All of the data that follows should be retyped exactly, please, except the pictures.

⟨

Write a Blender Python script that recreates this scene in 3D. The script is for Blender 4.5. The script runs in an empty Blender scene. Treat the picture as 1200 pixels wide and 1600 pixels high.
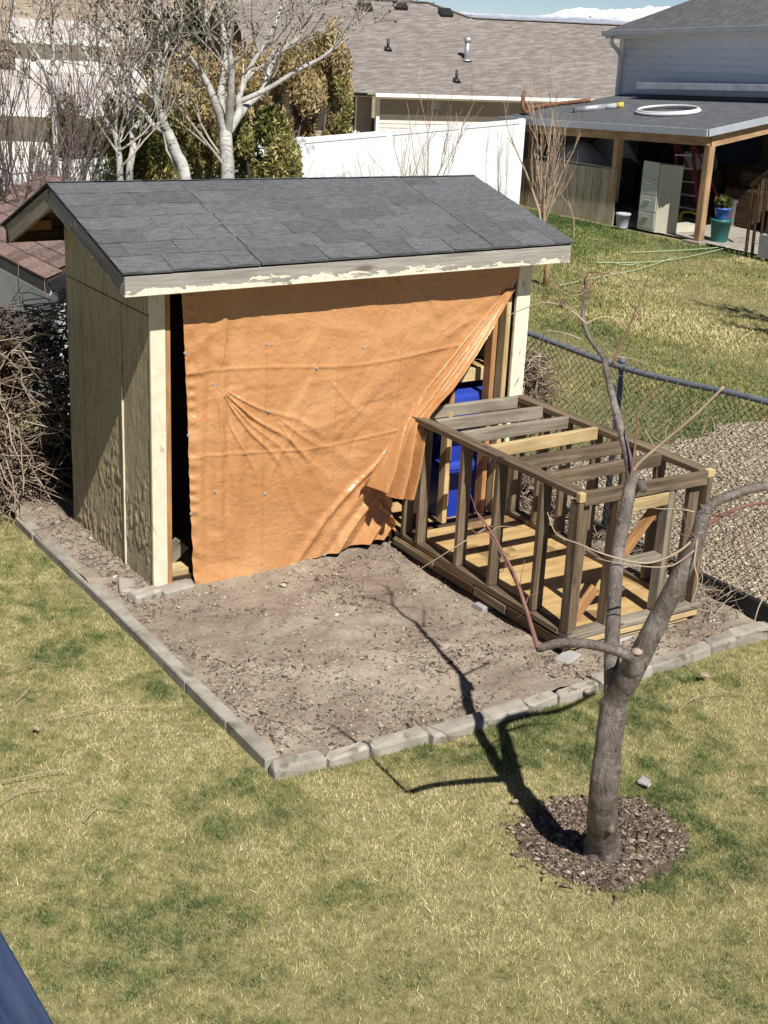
import bpy, math, random
import numpy as np
from mathutils import Vector, Matrix
from math import sin, cos, pi, radians, atan2, sqrt

random.seed(7)
rng = np.random.default_rng(11)
scn = bpy.context.scene
col = scn.collection

# ------------------------------------------------------------------ camera
FOCAL, YAW, PITCH, ROLL = 2126.2, 0.5859, 0.3513, 0.0481      # focal in pixels of a 1200 x 1600 frame
CAM = Vector((-3.3977, -7.9059, 3.7944))
_f = Vector((sin(YAW) * cos(PITCH), cos(YAW) * cos(PITCH), -sin(PITCH)))
_r0 = Vector((cos(YAW), -sin(YAW), 0)); _u0 = _r0.cross(_f)
_r = cos(ROLL) * _r0 + sin(ROLL) * _u0
_u = -sin(ROLL) * _r0 + cos(ROLL) * _u0
cd = bpy.data.cameras.new('camera'); cam = bpy.data.objects.new('camera', cd); col.objects.link(cam)
cd.sensor_fit = 'VERTICAL'; cd.sensor_height = 36; cd.lens = FOCAL * 36 / 1600
cd.clip_start = 0.05; cd.clip_end = 60000
cam.matrix_world = Matrix(((_r.x, _u.x, -_f.x, CAM.x), (_r.y, _u.y, -_f.y, CAM.y), (_r.z, _u.z, -_f.z, CAM.z), (0, 0, 0, 1)))
scn.camera = cam

# ------------------------------------------------------------------ world, sun, exposure
SUN = Vector((0.15, 1.0, -1.22)).normalized()                 # travel direction of the light
elev = math.asin(-SUN.z)
world = bpy.data.worlds.new('World'); scn.world = world; world.use_nodes = True
wn = world.node_tree; bg = wn.nodes['Background']
sky = wn.nodes.new('ShaderNodeTexSky'); sky.sky_type = 'NISHITA'; sky.sun_disc = False
sky.sun_elevation = elev; sky.sun_rotation = atan2(-SUN.x, -SUN.y); sky.altitude = 1500; sky.air_density = 0.5; sky.dust_density = 0.0; sky.ozone_density = 1.2
wn.links.new(sky.outputs[0], bg.inputs[0]); bg.inputs[1].default_value = 0.055
sd = bpy.data.lights.new('sun', 'SUN'); sd.energy = 5.0; sd.angle = radians(0.53); sd.color = (1.0, 0.955, 0.88)
so = bpy.data.objects.new('sun', sd); col.objects.link(so); so.rotation_euler = SUN.to_track_quat('-Z', 'Y').to_euler()
so.location = (-5, -12, 14)
vs = scn.view_settings; vs.view_transform = 'Standard'; vs.look = 'None'; vs.gamma = 1; vs.use_curve_mapping = False; vs.exposure = 0.42

# ------------------------------------------------------------------ survey helpers: a sight line met with a real plane
def sight(px, py): return _f + _r * ((px - 600) / FOCAL) + _u * ((800 - py) / FOCAL)
def at_z(px, py, z=0.0): d = sight(px, py); return CAM + d * ((z - CAM.z) / d.z)
def at_x(px, py, x): d = sight(px, py); return CAM + d * ((x - CAM.x) / d.x)
def at_y(px, py, y): d = sight(px, py); return CAM + d * ((y - CAM.y) / d.y)
def at_d(px, py, dist): return CAM + sight(px, py) * dist

# ------------------------------------------------------------------ object helpers
def tag(o, label=None, cat=None, group=None, kind=None):
    if label: o['label'] = label
    if cat: o['category'] = cat
    if group: o['group'] = group
    if kind: o['kind'] = kind
    return o
def empty(name, loc, label, cat, group=None, rz=0):
    o = bpy.data.objects.new(name, None); col.objects.link(o)
    o.location = loc; o.rotation_euler.z = rz; o.empty_display_size = 0.1
    return tag(o, label, cat, group)
def link(name, me, m, parent=None, loc=None, mw=None):
    o = bpy.data.objects.new(name, me); col.objects.link(o)
    if m is not None and len(me.materials) == 0: me.materials.append(m)
    w = mw if mw is not None else Matrix.Translation(loc if loc is not None else (0, 0, 0))
    if parent is not None:
        o.parent = parent
        pm = Matrix.Translation(parent.location) @ parent.rotation_euler.to_matrix().to_4x4()
        g = parent.parent
        while g is not None:
            pm = Matrix.Translation(g.location) @ g.rotation_euler.to_matrix().to_4x4() @ pm; g = g.parent
        w = pm.inverted() @ w
    l, r, s = w.decompose()
    o.location = l; o.rotation_euler = r.to_euler(); o.scale = s
    return o
def mesh(name, v, f, smooth=False):
    me = bpy.data.meshes.new(name)
    me.from_pydata([tuple(p) for p in v], [], f); me.update()
    if smooth: me.polygons.foreach_set('use_smooth', [True] * len(me.polygons))
    return me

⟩

■ Finished task ■
Write a Blender Python script that recreates this scene in 3D. The script is for Blender 4.5. The script runs in an empty Blender scene. Treat the picture as 1200 pixels wide and 1600 pixels high.
import bpy, math, random
import numpy as np
from mathutils import Vector, Matrix
from math import sin, cos, pi, radians, atan2, sqrt

random.seed(7)
rng = np.random.default_rng(11)
scn = bpy.context.scene
col = scn.collection

# ------------------------------------------------------------------ camera
FOCAL, YAW, PITCH, ROLL = 2126.2, 0.5859, 0.3513, 0.0481      # focal in pixels of a 1200 x 1600 frame
CAM = Vector((-3.3977, -7.9059, 3.7944))
_f = Vector((sin(YAW) * cos(PITCH), cos(YAW) * cos(PITCH), -sin(PITCH)))
_r0 = Vector((cos(YAW), -sin(YAW), 0)); _u0 = _r0.cross(_f)
_r = cos(ROLL) * _r0 + sin(ROLL) * _u0
_u = -sin(ROLL) * _r0 + cos(ROLL) * _u0
cd = bpy.data.cameras.new('camera'); cam = bpy.data.objects.new('camera', cd); col.objects.link(cam)
cd.sensor_fit = 'VERTICAL'; cd.sensor_height = 36; cd.lens = FOCAL * 36 / 1600
cd.clip_start = 0.05; cd.clip_end = 60000
cam.matrix_world = Matrix(((_r.x, _u.x, -_f.x, CAM.x), (_r.y, _u.y, -_f.y, CAM.y), (_r.z, _u.z, -_f.z, CAM.z), (0, 0, 0, 1)))
scn.camera = cam

# ------------------------------------------------------------------ world, sun, exposure
SUN = Vector((0.15, 1.0, -1.22)).normalized()                 # travel direction of the light
elev = math.asin(-SUN.z)
world = bpy.data.worlds.new('World'); scn.world = world; world.use_nodes = True
wn = world.node_tree; bg = wn.nodes['Background']
sky = wn.nodes.new('ShaderNodeTexSky'); sky.sky_type = 'NISHITA'; sky.sun_disc = False
sky.sun_elevation = elev; sky.sun_rotation = atan2(-SUN.x, -SUN.y); sky.altitude = 1500; sky.air_density = 0.5; sky.dust_density = 0.0; sky.ozone_density = 1.2
wn.links.new(sky.outputs[0], bg.inputs[0]); bg.inputs[1].default_value = 0.055
sd = bpy.data.lights.new('sun', 'SUN'); sd.energy = 5.0; sd.angle = radians(0.53); sd.color = (1.0, 0.955, 0.88)
so = bpy.data.objects.new('sun', sd); col.objects.link(so); so.rotation_euler = SUN.to_track_quat('-Z', 'Y').to_euler()
so.location = (-5, -12, 14)
vs = scn.view_settings; vs.view_transform = 'Standard'; vs.look = 'None'; vs.gamma = 1; vs.use_curve_mapping = False; vs.exposure = 0.42

# ------------------------------------------------------------------ survey helpers: a sight line met with a real plane
def sight(px, py): return _f + _r * ((px - 600) / FOCAL) + _u * ((800 - py) / FOCAL)
def at_z(px, py, z=0.0): d = sight(px, py); return CAM + d * ((z - CAM.z) / d.z)
def at_x(px, py, x): d = sight(px, py); return CAM + d * ((x - CAM.x) / d.x)
def at_y(px, py, y): d = sight(px, py); return CAM + d * ((y - CAM.y) / d.y)
def at_d(px, py, dist): return CAM + sight(px, py) * dist

# ------------------------------------------------------------------ object helpers
def tag(o, label=None, cat=None, group=None, kind=None):
    if label: o['label'] = label
    if cat: o['category'] = cat
    if group: o['group'] = group
    if kind: o['kind'] = kind
    return o
def empty(name, loc, label, cat, group=None, rz=0):
    o = bpy.data.objects.new(name, None); col.objects.link(o)
    o.location = loc; o.rotation_euler.z = rz; o.empty_display_size = 0.1
    return tag(o, label, cat, group)
def link(name, me, m, parent=None, loc=None, mw=None):
    o = bpy.data.objects.new(name, me); col.objects.link(o)
    if m is not None and len(me.materials) == 0: me.materials.append(m)
    w = mw if mw is not None else Matrix.Translation(loc if loc is not None else (0, 0, 0))
    if parent is not None:
        o.parent = parent
        pm = Matrix.Translation(parent.location) @ parent.rotation_euler.to_matrix().to_4x4()
        g = parent.parent
        while g is not None:
            pm = Matrix.Translation(g.location) @ g.rotation_euler.to_matrix().to_4x4() @ pm; g = g.parent
        w = pm.inverted() @ w
    l, r, s = w.decompose()
    o.location = l; o.rotation_euler = r.to_euler(); o.scale = s
    return o
def mesh(name, v, f, smooth=False):
    me = bpy.data.meshes.new(name)
    me.from_pydata([tuple(p) for p in v], [], f); me.update()
    if smooth: me.polygons.foreach_set('use_smooth', [True] * len(me.polygons))
    return me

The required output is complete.